In Philadelphia, roughly 20 miles of water mains predate the Civil War. In the U.S., a water main break occurs approximately every two minutes, and a sizable portion of the nationwide network is operating beyond its intended lifespan. The World Cup is anticipated to exacerbate these existing vulnerabilities. Some host cities are accelerating long-overdue upgrades. Arlington, Texas, invested US$44 million in water treatment upgrades in 2025 to boost capacity ahead of AT&T Stadium matches, which is US$35 million more than its combined 2026 and 2027 budgets. Nearby Fort Worth is racing to replace aging cast iron transmission mains that accounted for over 85% of water main breaks in the city’s distribution system in 2025.
These efforts matter. But they also underscore a larger reality:
The World Cup can accelerate infrastructure investment, but it can’t make up for decades of deferred maintenance.
A global event shouldn’t be what finally moves critical water upgrades forward. Yet, in many cases, it is.
The hidden water conversation: what fans drink from
Another shift is happening inside stadiums: venues are increasingly moving away from single-use plastic water bottles. NRG Stadium in Houston and SoFi Stadium in Los Angeles, for example, now allow fans to bring empty reusable containers and access free refill stations throughout their respective facilities. The environmental logic is sound. So is the public health argument: one academic study found that the average liter of bottled water contains 59 times the plastic particles found in a liter of tap water.
But the deeper issue is trust. More than half of Americans believe it’s unsafe to drink tap water at home: a perception gap that costs utilities enormously in consumer engagement. Stadiums, with their high visibility and captive audiences, are uniquely positioned to change that. Every hydration station is also a referendum on the safety and quality of America’s water supply, and every refill is a small, visible vote of confidence.
Every match is a halftime flush problem
One of the least visible but most intense stressors on water systems is also the most predictable: halftime. When thousands of fans simultaneously head to the restroom during a 15-minute break, supply usage spikes sharply. While stadiums are designed to handle this surge, the World Cup’s recurring, massive water demands are anticipated to place significant strain on public distribution networks. Outside of gameplay, the influx of visitors means more water is being drawn for everyday use, including for showers, sinks, and cooking.
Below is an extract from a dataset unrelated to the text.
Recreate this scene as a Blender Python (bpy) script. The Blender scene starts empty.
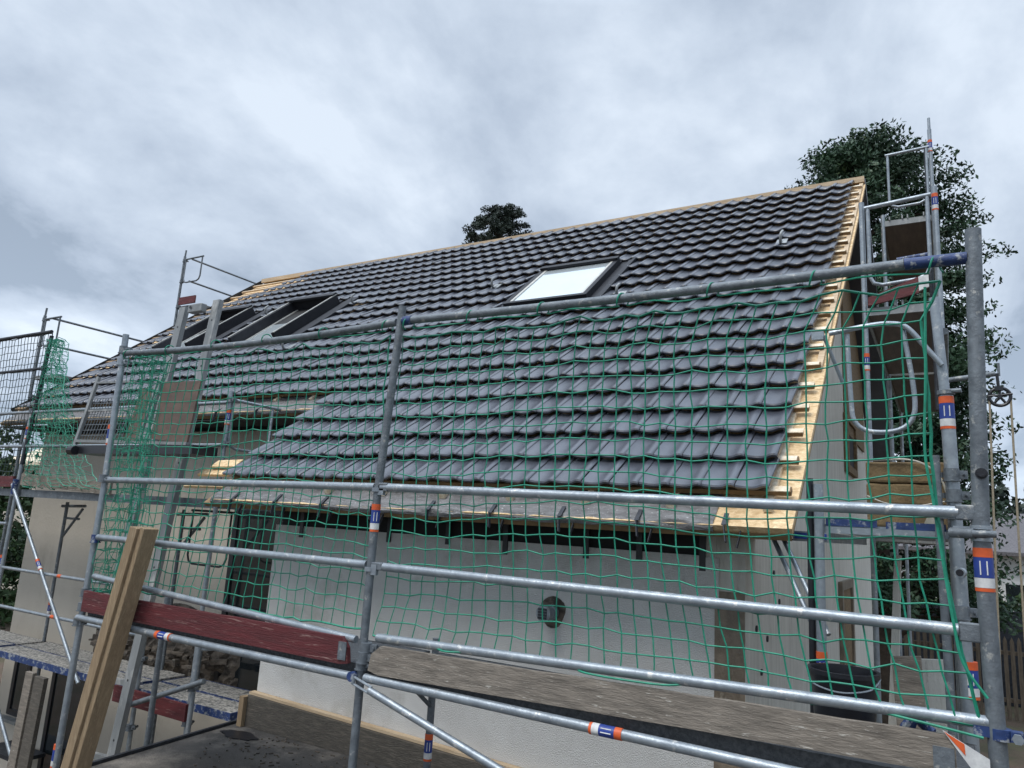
import bpy, math, random
from mathutils import Vector, Matrix
import numpy as np
random.seed(7); rng = np.random.default_rng(7)
SC = bpy.context.scene; COL = SC.collection
R_ = math.radians
# ---------------------------------------------------------------- camera
CAM = Vector((2.9495, -3.4239, 0.80))
def cam_axes(yaw, pitch, roll):
    cy, sy, cp, sp = math.cos(yaw), math.sin(yaw), math.cos(pitch), math.sin(pitch)
    f = Vector((sy*cp, cy*cp, sp)); r = Vector((cy, -sy, 0)); u = r.cross(f)
    cr, sr = math.cos(roll), math.sin(roll)
    return cr*r + sr*u, -sr*r + cr*u, f
r, u, f = cam_axes(-0.539788, 0.189228, 0.059181)
cd = bpy.data.cameras.new('camera'); cam = bpy.data.objects.new('camera', cd); COL.objects.link(cam)
M = Matrix((( r.x, u.x, -f.x), (r.y, u.y, -f.y), (r.z, u.z, -f.z))).to_4x4(); M.translation = CAM
cam.matrix_world = M; cd.sensor_width = 36; cd.lens = 36*729.92/1024; cd.clip_end = 2000; cd.clip_start = .05
SC.camera = cam
# ---------------------------------------------------------------- world: overcast sky
SUN_EL, SUN_AZ = R_(58), R_(200)
W = bpy.data.worlds.new('World'); SC.world = W; W.use_nodes = True
nt = W.node_tree; N = nt.nodes; L = nt.links; N.clear()
def nd(tree, typ, **kw):
    n = tree.nodes.new(typ)
    for k, v in kw.items():
        if k in n.inputs: n.inputs[k].default_value = v
        else: setattr(n, k, v)
    return n
out = nd(nt, 'ShaderNodeOutputWorld'); bg = nd(nt, 'ShaderNodeBackground'); L.new(bg.outputs[0], out.inputs[0])
bg.inputs['Strength'].default_value = 0.1
sky = nd(nt, 'ShaderNodeTexSky', sky_type='NISHITA', sun_disc=False, sun_elevation=SUN_EL, sun_rotation=SUN_AZ)
tc = nd(nt, 'ShaderNodeTexCoord'); sep = nd(nt, 'ShaderNodeSeparateXYZ'); L.new(tc.outputs['Generated'], sep.inputs[0])
def wm(op, a, b=None, c=None, tree=nt, clamp=False):
    n = tree.nodes.new('ShaderNodeMath'); n.operation = op; n.use_clamp = clamp
    for i, v in enumerate((a, b, c)):
        if v is None: continue
        if isinstance(v, (int, float)): n.inputs[i].default_value = v
        else: tree.links.new(v, n.inputs[i])
    return n.outputs[0]
zc = wm('ADD', wm('MAXIMUM', sep.outputs[2], 0.0), 0.38)
cx = wm('DIVIDE', sep.outputs[0], zc); cy_ = wm('DIVIDE', sep.outputs[1], zc)
cmb = nd(nt, 'ShaderNodeCombineXYZ'); L.new(cx, cmb.inputs[0]); L.new(cy_, cmb.inputs[1])
mp = nd(nt, 'ShaderNodeMapping'); L.new(cmb.outputs[0], mp.inputs[0])
mp.inputs['Rotation'].default_value = (0, 0, R_(55)); mp.inputs['Scale'].default_value = (1.0, .60, 1); mp.inputs['Location'].default_value = (3.4, .7, 0)
n1 = nd(nt, 'ShaderNodeTexNoise', Scale=2.0, Detail=10.0, Roughness=.56, Distortion=.25); L.new(mp.outputs[0], n1.inputs['Vector'])
n2 = nd(nt, 'ShaderNodeTexNoise', Scale=5.5, Detail=9.0, Roughness=.58, Distortion=.2); L.new(cmb.outputs[0], n2.inputs['Vector'])
mixf = wm('ADD', wm('MULTIPLY', n1.outputs[0], .78), wm('MULTIPLY', n2.outputs[0], .22))
ramp = nd(nt, 'ShaderNodeValToRGB'); L.new(mixf, ramp.inputs[0])
e = ramp.color_ramp.elements
e[0].position = .41; e[0].color = (2.8, 3.4, 4.25, 1)
e[1].position = .61; e[1].color = (5.9, 6.6, 7.5, 1)
k = e.new(.46); k.color = (3.75, 4.4, 5.35, 1)
k = e.new(.54); k.color = (4.8, 5.5, 6.45, 1)
# brighter towards the zenith as under a real overcast, a touch brighter at the horizon
zg = wm('MULTIPLY', wm('SMOOTH_MIN', wm('MAXIMUM', wm('SUBTRACT', sep.outputs[2], .62), 0.0), 1.0, 0.05), 7.5)
hz = wm('MULTIPLY', wm('MAXIMUM', wm('SUBTRACT', .30, sep.outputs[2]), 0.0), .95)
gain = wm('ADD', wm('ADD', zg, hz), .98)
vm = nd(nt, 'ShaderNodeVectorMath', operation='SCALE'); L.new(ramp.outputs[0], vm.inputs[0]); L.new(gain, vm.inputs['Scale'])
mx = nd(nt, 'ShaderNodeMixRGB'); mx.inputs[0].default_value = .93
L.new(sky.outputs[0], mx.inputs[1]); L.new(vm.outputs[0], mx.inputs[2]); L.new(mx.outputs[0], bg.inputs[0])
sd = bpy.data.lights.new('sun', 'SUN'); sd.energy = 1.5; sd.angle = R_(22); sd.color = (1, .97, .92)
so = bpy.data.objects.new('sun', sd); COL.objects.link(so)
# sun stands to the front-left of the house, behind the camera
sdir = Vector((math.sin(SUN_AZ)*math.cos(SUN_EL), math.cos(SUN_AZ)*math.cos(SUN_EL), math.sin(SUN_EL)))
so.rotation_euler = sdir.to_track_quat('Z', 'Y').to_euler()
SC.view_settings.view_transform = 'Standard'; SC.view_settings.look = 'None'
SC.view_settings.exposure = 0.48; SC.view_settings.gamma = 1; SC.view_settings.use_curve_mapping = False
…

Local plumbing companies are already warning homeowners in host cities to expect weaker water pressure during matches and to consider backflow prevention measures for irrigation systems and boilers.
The Bottom Line
While improvements are underway, U.S. water infrastructure could be stressed this summer during the 2026 World Cup, due to years of underinvestment. As we enter a future in which climate patterns are uncertain and aging infrastructure becomes more prevalent, the health of the U.S. water sector is a critical concern.
Water isn’t an amenity. It’s the foundation. And the real question is not whether the system will hold for one tournament—but whether cities will act before the next stress test arrives.